Molten aluminium is poured from a crucible transport and tilting vehicle into a furnace in the cast house unit of Vedanta’s aluminium smelter in Jharuguda district, Odisha. (Photographer: Dhiraj Singh/Bloomberg)
Molten aluminium is poured from a crucible transport and tilting vehicle into a furnace in the cast house unit of Vedanta’s aluminium smelter in Jharuguda district, Odisha. (Photographer: Dhiraj Singh/Bloomberg)

Washington has concluded an arbitration of a merger dispute that could pave the way for billionaire Kumar Mangalam Birla’s Hindalco Industries Ltd.’s proposed $2.6-billion takeover of Aleris Corp.

If the U.S. Department of Justice wins, then Novelis Corp.—Hindalco’s U.S. unit—will have to divest certain agreed-upon assets to preserve competition in the relevant market, according to a statement on its website. If the defendants prevail, the U.S. will seek to voluntarily dismiss the complaint. Negotiations between Novelis and the U.S. Justice Department now hinges on Aleris’ rolling mill at Lewisport, Kentucky, and its 200 kilotonne automotive finishing line.

The arbitration decision, the statement said, will be issued by March 13.

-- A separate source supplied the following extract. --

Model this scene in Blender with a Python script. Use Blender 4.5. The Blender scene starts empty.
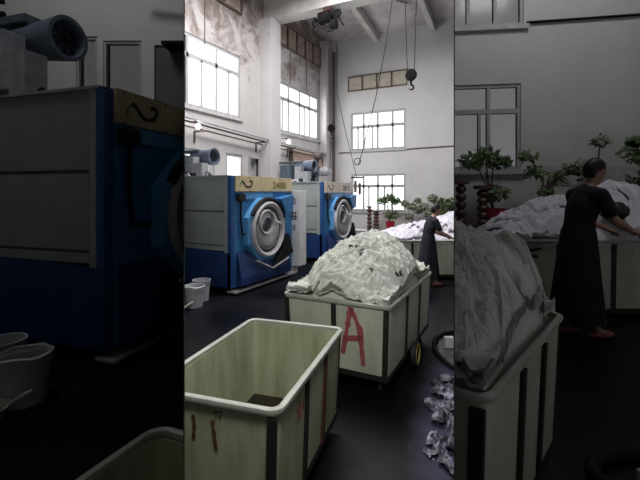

The Justice Department in September filed a civil antitrust lawsuit seeking to block the purchase by Novelis, citing the need to preserve competition in the North American market for rolled aluminum sheet used in automotive applications. The antitrust division’s lawsuit alleged that the transaction, if allowed to proceed, would enable Novelis to lock up 60 percent of projected total U.S. automotive body sheet capacity, allowing the company to raise prices, reduce innovation and choice for consumers.

The Aleris-Novelis deal also faced antitrust objections in the European Commission earlier last year. But in October, it provided a conditional approval after Novelis agreed to sell the entire automotive body sheet business of Aleris in Europe to Liberty House Group. The selloff included Aleris’ production plant in Duffel, Belgium, and R&D assets. But the deal is still being reviewed.

JPMorgan, however, said the Aleris-Novelis deal would be accretive, even without its rolling mill at Lewisport, Kentucky as its overall cost of acquisition would also come down.

The research firm estimates Aleris’ Duffel plant’s earnings before interest, tax, depreciation and amortisation at $50 million, while Lewisport plant’s operating profit at $55 million, given its utilisation at 85 percent for the 100-kilotonne line. Aleris’ deal will bring aerospace exposure and the complementary asset footprint in China and the synergy benefits, it said.

According to BloombergQuint’s calculation, Aleris’ estimated CY19 Ebitda came at $408 million. And with an enterprise value of $2.6 billion, its EV/Ebitda stood at 6.3 times. But factoring in the divestment—that is deducting the estimated Ebitda for Duffle and Lewisport plants—Aleris’ operating profit would fall to $303 million. Also, the enterprise value would fall to $1,917 million, fetching an EV/Ebitda of 6.4 times. That’s still above the industry’s benchmark of 6 times.

The key to the deal, however, is the amount of consideration the two assets would get and the Ebitda they would generate.